====== Material for this task
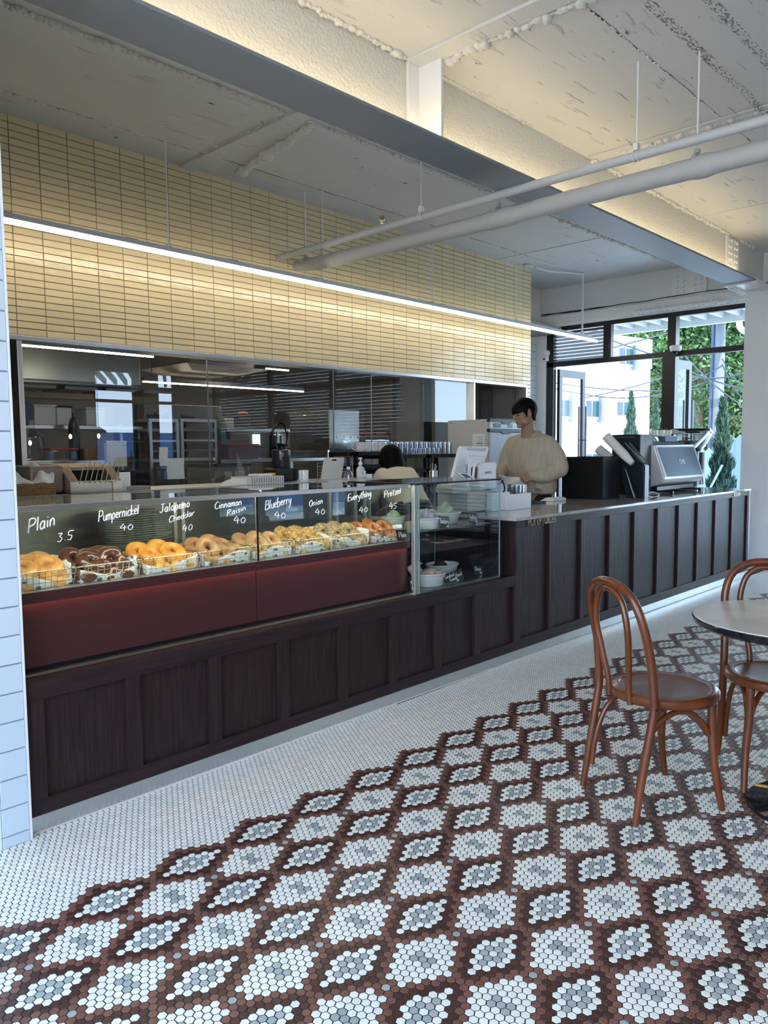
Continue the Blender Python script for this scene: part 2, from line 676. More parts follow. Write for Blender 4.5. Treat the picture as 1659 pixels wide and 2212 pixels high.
# ---- ceiling
def ceiling_mat():
    m = mat('raw_white_ceiling', (0.60, 0.60, 0.585), 0.75)
    N, K = m.node_tree.nodes, m.node_tree.links
    b = N['Principled BSDF']
    t = N.new('ShaderNodeTexCoord')
    mp = N.new('ShaderNodeMapping')
    mp.inputs['Scale'].default_value = (0.55, 3.2, 1)
    mp.inputs['Rotation'].default_value = (0, 0, 0.12)
    K.new(t.outputs['Object'], mp.inputs[0])
    n = N.new('ShaderNodeTexNoise')
    n.inputs['Scale'].default_value = 6
    n.inputs['Detail'].default_value = 3
    K.new(mp.outputs[0], n.inputs[0])
    # wrinkles where the noise crosses a level
    r1 = N.new('ShaderNodeValToRGB')
    e = r1.color_ramp.elements
    e[0].position, e[0].color = 0.655, (0, 0, 0, 1)
    e[1].position, e[1].color = 0.74, (1, 1, 1, 1)
    K.new(n.outputs[0], r1.inputs[0])
    n2 = N.new('ShaderNodeTexNoise')
    n2.inputs['Scale'].default_value = 90
    K.new(t.outputs['Object'], n2.inputs[0])
    ad = N.new('ShaderNodeMath')
    ad.operation = 'MULTIPLY_ADD'
    ad.inputs[1].default_value = 0.12
    K.new(n2.outputs[0], ad.inputs[0])
    K.new(r1.outputs[0], ad.inputs[2])
    bp = N.new('ShaderNodeBump')
    bp.inputs['Strength'].default_value = 0.7
    bp.inputs['Distance'].default_value = 0.02
    K.new(ad.outputs[0], bp.inputs['Height'])
    K.new(bp.outputs[0], b.inputs['Normal'])
    # dark pock marks and board-formed stains
    mp2 = N.new('ShaderNodeMapping')
    mp2.inputs['Scale'].default_value = (1.0, 2.6, 1)
    K.new(t.outputs['Object'], mp2.inputs[0])
    n3 = N.new('ShaderNodeTexNoise')
    n3.inputs['Scale'].default_value = 7.5
    n3.inputs['Detail'].default_value = 6
    K.new(mp2.outputs[0], n3.inputs[0])
    r2 = N.new('ShaderNodeValToRGB')
    e = r2.color_ramp.elements
    e[0].position, e[0].color = 0.70, (0.60, 0.60, 0.585, 1)
    e[1].position, e[1].color = 0.735, (0.10, 0.10, 0.10, 1)
    K.new(n3.outputs[0], r2.inputs[0])
    # sooty speckled board lines at the room side of the second seam
    sp_ = N.new('ShaderNodeSeparateXYZ')
    K.new(t.outputs['Object'], sp_.inputs[0])
    def math_(op, a, bv=None, c=None):
        n_ = N.new('ShaderNodeMath')
        n_.operation = op
        for i_, v_ in enumerate((a, bv, c)):
            if v_ is None:
                continue
            if isinstance(v_, (int, float)):
                n_.inputs[i_].default_value = v_
            else:
                K.new(v_, n_.inputs[i_])
        return n_.outputs[0]
    pp_ = math_('PINGPONG', math_('ADD', sp_.outputs['Y'], -1.81), 0.115)
    band = math_('LESS_THAN', pp_, 0.028)
    side_m = math_('LESS_THAN', sp_.outputs['Y'], 1.95)
    n4 = N.new('ShaderNodeTexNoise')
    n4.inputs['Scale'].default_value = 42
    n4.inputs['Detail'].default_value = 2
    K.new(mp2.outputs[0], n4.inputs[0])
    n5 = N.new('ShaderNodeTexNoise')
    n5.inputs['Scale'].default_value = 1.6
    K.new(t.outputs['Object'], n5.inputs[0])
    thr = math_('GREATER_THAN', math_('ADD', n4.outputs[0], math_('MULTIPLY', n5.outputs[0], 0.35)), 0.745)
    fac = math_('MULTIPLY', math_('MULTIPLY', band, side_m), math_('MULTIPLY', thr, 0.8))
    mx_ = N.new('ShaderNodeMix')
    mx_.data_type = 'RGBA'
    K.new(fac, mx_.inputs[0])
    K.new(r2.outputs[0], mx_.inputs[6])
    mx_.inputs[7].default_value = (0.08, 0.08, 0.085, 1)
    K.new(mx_.outputs[2], b.inputs['Base Color'])
    return m


M['ceil'] = ceiling_mat()
M['foam'] = mat('painted_foam', (0.66, 0.65, 0.60), 0.8, bump=0.5, bscale=60)
ce = struct(box('ceiling', M['ceil'], (-1.3, XD + 0.35, -3.6, 9.2, ZC, ZC + 0.2)))
# shallow cross ribs and board seams, with foam squeezed out along them
rib = MB()
rib.box(3.44, 3.575, 3.08, YW, ZC - 0.018, ZC).box(3.44, 3.575, -3.4, 3.04, ZC - 0.018, ZC)
rib.box(5.52, 5.585, -3.4, 3.04, ZC - 0.010, ZC).box(7.70, 7.76, -3.4, 3.04, ZC - 0.006, ZC).box(7.70, 7.74, 3.08, 5.4, ZC - 0.006, ZC)
rib.build('ceiling_rib', M['ceil'], ce, bevel=0.004)
gap = MB()
for x0, x1, y in ((1.1, 3.44, 5.083), (3.6, 8.4, 5.065), (3.60, 9.6, 2.05), (1.1, 3.42, 2.05)):
    pts = [(x0 + (x1 - x0) * i / 60, y + random.uniform(-.006, .006), ZC - 0.0005) for i in range(61)]
    for a, b in zip(pts, pts[1:]):
        w = random.uniform(0.001, 0.006)
        gap.add([(a[0], a[1] - w, a[2]), (b[0], b[1] - w, b[2]), (b[0], b[1] + w, b[2]), (a[0], a[1] + w, a[2])], [(0, 1, 2, 3)])
gap.build('board_gap', M['black'], ce)


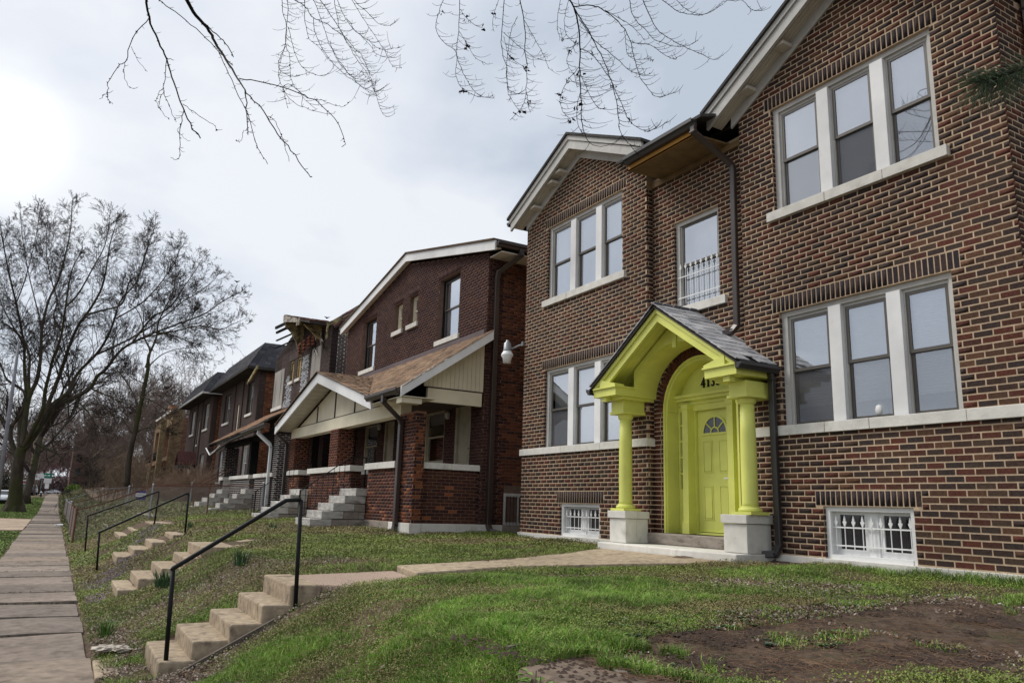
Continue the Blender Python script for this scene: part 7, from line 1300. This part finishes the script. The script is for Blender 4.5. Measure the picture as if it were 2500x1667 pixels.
# ================================================================ chain link fences
fn = thing('chain_link_fence', (2.9, 29, 1.1), 'rusty chain link fence running down the bank and along the pavement', 'fence')
gh = lambda x, y: float(ground_h(x, y, False))
def fpost(x, y, h, m=GALV, r=.032, z=None):
    z = gh(x, y) if z is None else z; MB().tube([(x, y, z - .05), (x, y, z + h)], r, 8).lathe((x, y, z + h), [(r * 1.2, 0), (r * 1.2, .02), (r * .4, .05)], 8).build('fence_post', m, fn, smooth=False); return z + h
def fence_run(pts, hs, mrail=RUST, dia=.075, h=1.1):
    tops = [(x, y, gh(x, y) + q) for (x, y), q in zip(pts, hs)]; MB().tube(tops, .02, 6).build('top_rail', mrail, fn)
    pl = []
    for (x0, y0, z0), (x1, y1, z1), q0, q1 in zip(tops[:-1], tops[1:], hs[:-1], hs[1:]):
        L = math.hypot(x1 - x0, y1 - y0); n = int(L / dia)
        for s in (-1, 1):
            for i in range(-int(1.1 / dia), n + int(1.1 / dia)):
                a = (i if s > 0 else i) * dia; seg = []
                for k in range(2):
                    v = k * 1.0; u = a + s * v * 1.05
                    seg.append((u, v))
                (ua, va), (ub, vb) = seg; 
                def clip(t): return ua + (ub - ua) * t
                ts = sorted([(0 - ua) / (ub - ua), (L - ua) / (ub - ua)]); t0 = max(0, ts[0]); t1 = min(1, ts[1])
                if t1 - t0 < .02: continue
                P_ = []
                for t in (t0, t1): u = clip(t) / L; x = x0 + (x1 - x0) * u; y = y0 + (y1 - y0) * u; zt = z0 + (z1 - z0) * u; hh_ = q0 + (q1 - q0) * u; P_.append((x, y, zt - hh_ * (1 - t) + .04 * (1 - t) - .02))
                pl.append((np.array(P_), np.array([.0032, .0032])))
    V, F = tubes(pl); fast_mesh('wire_mesh', V, F, mat('wire', (.26, .22, .20), rough=.7, var=.3, scale=9), parent=fn, kind='stuff')
fpost(.70, 29.2, 1.08, RUST); fpost(2.85, 29.0, 1.12, GALV); fpost(6.35, 28.4, 1.05, GALV, .045); fpost(4.6, 28.7, 1.0, RUST, .02)
fence_run([(.70, 29.2), (1.5, 29.1), (2.85, 29.0), (4.6, 28.7), (6.35, 28.4)], (1.04, 1.0, 1.08, .98, 1.0))
for y in (34.0, 38.5): fpost(.72, y, 1.05, RUST, .025)
fpost(.78, 43.0, 1.15, GALV, .04); fence_run([(.70, 29.2), (.72, 34), (.72, 38.5), (.78, 43.0)], (1.04, 1.0, 1.02, 1.08))
for y in (48, 53, 58, 63): fpost(.78, y, 1.12, GALV if y != 53 else RUST, .03)
fence_run([(.78, 43), (.78, 48), (.78, 53), (.78, 58), (.78, 63)], (1.08, 1.05, 1.05, 1.05, 1.08), GALV, dia=.11)
fpost(3.15, 42.8, 1.1, GALV, .045); fence_run([(.78, 43.0), (1.6, 42.9), (3.15, 42.8), (6.0, 42.8), (8.2, 42.8)], (1.08, 1.0, 1.05, 1.0, 1.0), RUST, dia=.11); fpost(6.0, 42.8, 1.03, GALV)
fence_run([(.78, 63), (3.0, 63), (8, 63)], (1.08, 1.05, 1.0), GALV, dia=.14)
# yard sign
ys_ = thing('yard_sign', (3.45, 40, 1.2), 'small blue and white yard sign on wire legs behind the fence', 'sign')
MB().box(3.24, 3.67, 39.99, 40.0, 1.38, 1.80).build('sign_board', mat('navy_print', (.05, .05, .20), rough=.5, var=.1), ys_); MB().box(3.24, 3.67, 39.985, 39.989, 1.52, 1.68).build('white_band', WMET, ys_)
tx = MB()
for i in range(9): x_ = 3.27 + i * .042; tx.box(x_, x_ + .012, 39.980, 39.984, 1.56, 1.64); tx.box(x_, x_ + .03, 39.980, 39.984, 1.595 + (i % 2) * .03, 1.607 + (i % 2) * .03)
tx.build('worn_lettering', mat('navy_ink', (.04, .04, .15), rough=.5, var=.1), ys_)
lg = MB()
for x_ in (3.3, 3.6): lg.tube([(x_, 40.0, 1.1), (x_, 40.0, 1.5)], .006, 5)
lg.build('wire_leg', GALV, ys_)
# ================================================================ poles, signs, hydrant
WOODP = mat('pole_wood', (.26, .21, .15), rough=.9, var=.3, scale=3, stretch=(1, 1, .1))
lp = thing('street_light_pole', (-3.1, 60, 0), 'tall grey steel lamp post leaning at the left picture edge', 'pole'); MB().tube([(-3.07, 60, -.1), (-3.2, 60, 6), (-3.32, 60, 11.2)], [.16, .12, .08], 12).build('shaft', mat('grey_pole', (.22, .22, .24), rough=.6, var=.15), lp, smooth=True); MB().tube([(-3.32, 60, 11.1), (-3.6, 60, 11.6), (-4.8, 60, 11.7)], .04, 8).build('arm', GALV, lp, smooth=True); MB().box(-5.2, -4.7, 59.85, 60.15, 11.6, 11.75).build('lamp_head', GALV, lp, bevel=.03)
for x, y, h, lab in ((-2.60, 105, 9.2, 'tall pale wooden utility pole right behind the huge tree trunk'), (-2.48, 130, 8.6, 'wooden utility pole beside the white traffic signs')):
    z = float(rise(y)); u = thing('utility_pole', (x, y, z), lab, 'pole'); MB().tube([(x, y, z - .1), (x - .12, y, z + h)], .15, 10, r1=.11).build('shaft', WOODP, u, smooth=True); MB().box(x - 1.1, x + .9, y - .06, y + .06, z + h - .7, z + h - .58).build('crossarm', WOODP, u)
    for q_ in (-.9, -.4, .3, .7): MB().lathe((x + q_, y, z + h - .57), [(.04, 0), (.05, .06), (.02, .12)], 8).build('insulator', GALV, u)
def sign_post(x, y, boards, lab, name='traffic_sign'):
    z = float(rise(y)); t = thing(name, (x, y, z), lab, 'sign'); MB().tube([(x, y, z - .1), (x, y, z + 3.0)], .03, 6).build('post', GALV, t)
    for (w_, h_, zc, m_) in boards: MB().box(x - w_ / 2, x + w_ / 2, y - .045, y - .03, z + zc - h_ / 2, z + zc + h_ / 2).build('sign_plate', m_, t)
    return t
GRN = mat('street_sign_green', (.02, .20, .13), rough=.5, var=.1)
sign_post(-.93, 116, ((1.1, .22, 2.75, GRN), (.9, .22, 2.45, GRN), (.85, .6, 1.95, WMET), (.45, .65, 1.3, WMET)), 'post with green street name blade above two white signs beside the pavement')
sign_post(-2.2, 125, ((.6, .8, 2.5, WMET),), 'white rectangular traffic sign on a post beside the utility pole'); sign_post(-1.75, 128, ((.55, .7, 2.7, WMET),), 'higher white rectangular sign on a slim post, second from the left')
hy = thing('fire_hydrant', (-1.42, 115, 1.05), 'dark fire hydrant with white bonnet on the verge', 'hydrant'); MB().lathe((-1.42, 115, .95), [(.16, 0), (.16, .08), (.11, .1), (.11, .5), (.15, .52)], 12).build('barrel', mat('dark_blue_paint', (.02, .02, .05), rough=.4, var=.1), hy, smooth=True); MB().lathe((-1.42, 115, 1.47), [(.15, 0), (.13, .1), (.06, .17), (.03, .22)], 12).build('bonnet', WMET, hy, smooth=True); MB().tube([(-1.62, 115, 1.3), (-1.22, 115, 1.3)], .06, 10).build('nozzle', WMET, hy)
# ================================================================ cars
def car(x, y, z, heading, body, label, suv=False, front=False, L=4.6, W=1.8):
    H = 1.7 if suv else 1.45; t = thing('parked_car', (0, 0, 0), label, 'car', 'cars parked along the street'); s = MB()
    if suv: prof = [(-L / 2, .45), (-L / 2, .95), (-L / 2 + .15, 1.05), (-L / 2 + .35, H - .08), (-L / 2 + .7, H), (.6, H), (1.15, 1.1), (L / 2 - .15, .98), (L / 2, .8), (L / 2, .4)]; g0, g1 = -L / 2 + .3, 1.05
    else: prof = [(-L / 2, .4), (-L / 2, .85), (-L / 2 + .1, .98), (-L / 2 + .75, 1.0), (-L / 2 + 1.3, H - .03), (-.2, H), (.35, H - .05), (1.05, .98), (L / 2 - .2, .82), (L / 2, .65), (L / 2, .35)]; g0, g1 = -L / 2 + .9, .95
    n = len(prof); vs = []
    for f, ww in ((-1, 1), (1, 1)):
        for px_, pz_ in prof: ins = .16 * max(0, (pz_ - 1.0) / .5); vs.append((f * (W / 2 - ins), px_, pz_))
    fs = [tuple(range(n))[::-1], tuple(range(n, 2 * n))] + [(i, (i + 1) % n, n + (i + 1) % n, n + i) for i in range(n)]
    s.add(vs, fs); b = s.build('body', body, t, bevel=.04); gm_ = MATS['dark_glass']
    zt = H - .12; zb = 1.02
    for f in (-1, 1):
        i0 = .16 * (zt - 1) / .5; MB().add([(f * (W / 2 + .004), g0 + .15, zb), (f * (W / 2 + .004), g1 - .05, zb), (f * (W / 2 - i0 + .004), g1 - .5, zt), (f * (W / 2 - i0 + .004), g0 + .35, zt)], [(0, 1, 2, 3)]).build('side_window', gm_, b)
    e = prof[6 if suv else 7]; e2 = prof[5 if suv else 6]
    for (pa, pb, sg) in ((prof[6 if suv else 7], prof[5 if suv else 6], 1), (prof[2 if suv else 3], prof[3 if suv else 4], -1)):
        qa = (pa[0] * .9 + pb[0] * .1, pa[1] * .9 + pb[1] * .1); qb = (pa[0] * .1 + pb[0] * .9, pa[1] * .1 + pb[1] * .9); MB().add([(-W / 2 + .14, qa[0] + sg * .012, qa[1] + .008), (W / 2 - .14, qa[0] + sg * .012, qa[1] + .008), (W / 2 - .24, qb[0] + sg * .012, qb[1] + .008), (-W / 2 + .24, qb[0] + sg * .012, qb[1] + .008)], [(0, 1, 2, 3)]).build('windscreen', gm_, b)
    for f in (-1, 1):
        for yy_ in (-L / 2 + .85, L / 2 - .85):
            w_ = MB(); w_.tube([(f * (W / 2 - .2), yy_, .33), (f * (W / 2 + .01), yy_, .33)], .33, 20); wh = w_.build('wheel', mat('tyre', (.015, .015, .015), rough=.9, var=.1), t); MB().tube([(f * (W / 2 - .1), yy_, .33), (f * (W / 2 + .02), yy_, .33)], .19, 14).build('rim', GALV, wh)
        MB().box(f * (W / 2 - .42) - .17, f * (W / 2 - .42) + .17, L / 2 - .01, L / 2 + .015, .62, .74).build('headlight', WMET, t); MB().box(f * (W / 2 - .25) - .12, f * (W / 2 - .25) + .12, -L / 2 - .012, -L / 2 + .01, .75, .92).build('tail_light', mat('red_lens', (.25, .01, .01), rough=.3, var=.05), t)
    MB().box(-.26, .26, -L / 2 - .015, -L / 2, .6, .72).build('number_plate', WMET, t); MB().box(-W / 2 + .02, W / 2 - .02, -L / 2 - .05, -L / 2 + .05, .38, .56).box(-W / 2 + .02, W / 2 - .02, L / 2 - .05, L / 2 + .05, .33, .52).build('bumper', MATS['tyre'] if body is not MATS.get('x') else body, t, bevel=.02)
    MB().box(-.26, .26, L / 2 + .03, L / 2 + .045, .42, .54).build('number_plate', WMET, t)
    t.location = (x, y, z); t.rotation_euler = (0, 0, heading); return t
SIL = mat('silver_paint', (.62, .64, .68), rough=.35, var=.03, spec=.6); NAV = mat('dark_navy_paint', (.035, .045, .07), rough=.3, var=.05, spec=.6); REDC = mat('red_paint', (.35, .03, .03), rough=.35, var=.05, spec=.6)
car(-4.35, 93, .22, PI, SIL, 'silver sedan facing us, half hidden behind the huge tree trunk'); car(-3.35, 126, .96, 0, NAV, 'dark navy hatchback with its tail towards us beyond the trunk', suv=True); car(-3.95, 140, .96, 0, SIL, 'white sport utility car parked behind the navy one', suv=True); car(-3.3, 152, .96, 0, SIL, 'second pale car farther down, behind the signs', suv=True); car(-3.6, 134, .96, 0, NAV, 'black sedan just past the utility pole'); car(-.5, 300, .96, .9, SIL, 'tiny white car crossing at the far end of the pavement')
# far buildings
fb = thing('apartment_block', (7, 205, 1), 'long dark brick block with flat roof seen through the bare trees', 'building'); MB().box(2.6, 15, 205, 225, 0, 14.6).build('wall', mat('far_brick', (.13, .085, .07), rough=.9, var=.3, scale=.5), fb); MB().box(2.5, 15.1, 204.9, 225.1, 14.6, 15.0).build('parapet', mat('far_dark', (.07, .05, .045), rough=.9), fb)
for i in range(6):
    for k in range(4): MB().box(3.4 + i * 1.9, 4.4 + i * 1.9, 204.93, 205.0, 2.5 + k * 3, 4.2 + k * 3).build('window', MATS['dark_glass'], fb)
rb = thing('red_shop', (-14, 240, 1), 'low red fronted building beyond the parked cars', 'building'); MB().box(-9, -5.5, 240, 250, .8, 4.2).build('wall', REDC, rb); MB().box(-9.1, -5.4, 239.9, 250, 4.2, 4.5).build('parapet', WMET, rb)
for i in range(2): MB().box(-8.5 + i * 1.7, -7.4 + i * 1.7, 239.93, 240, 1.6, 3.0).build('window', MATS['dark_glass'], rb)
# bird
for p, lab in (((579, 688), 'small dark bird flying right of the bare tree crown'), ((799, 776), 'tiny dark bird flying above the burnt roof')):
    d = (RT * ((p[0] - 1250) / 1890) + DN * ((p[1] - 833.5) / 1890) + FW) * 30 + CAM; V = [(-.14, 0, .05), (-.05, -.03, .02), (0, -.10, 0), (.05, -.03, .02), (.13, .02, .07), (.04, .05, .0), (0, .12, -.01), (-.04, .05, .0), (0, 0, .03), (0, 0, -.03)]
    o_ = MB().add([(d.x + a, d.y + b, d.z + c) for a, b, c in V], [(8, i, (i + 1) % 8) for i in range(8)] + [(9, (i + 1) % 8, i) for i in range(8)]).build('bird', CHAR, None); tag(o_, lab, 'bird')
print('faces', sum(len(o.data.polygons) for o in bpy.data.objects if o.type == 'MESH'), 'objs', len(bpy.data.objects))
============
» Work to do
Pull out each line containing the word "Blender" and copy it.

» Exercise answer
Continue the Blender Python script for this scene: part 2, from line 676. More parts follow. Write for Blender 4.5. Treat the picture as 1659 pixels wide and 2212 pixels high.
Continue the Blender Python script for this scene: part 7, from line 1300. This part finishes the script. The script is for Blender 4.5. Measure the picture as if it were 2500x1667 pixels.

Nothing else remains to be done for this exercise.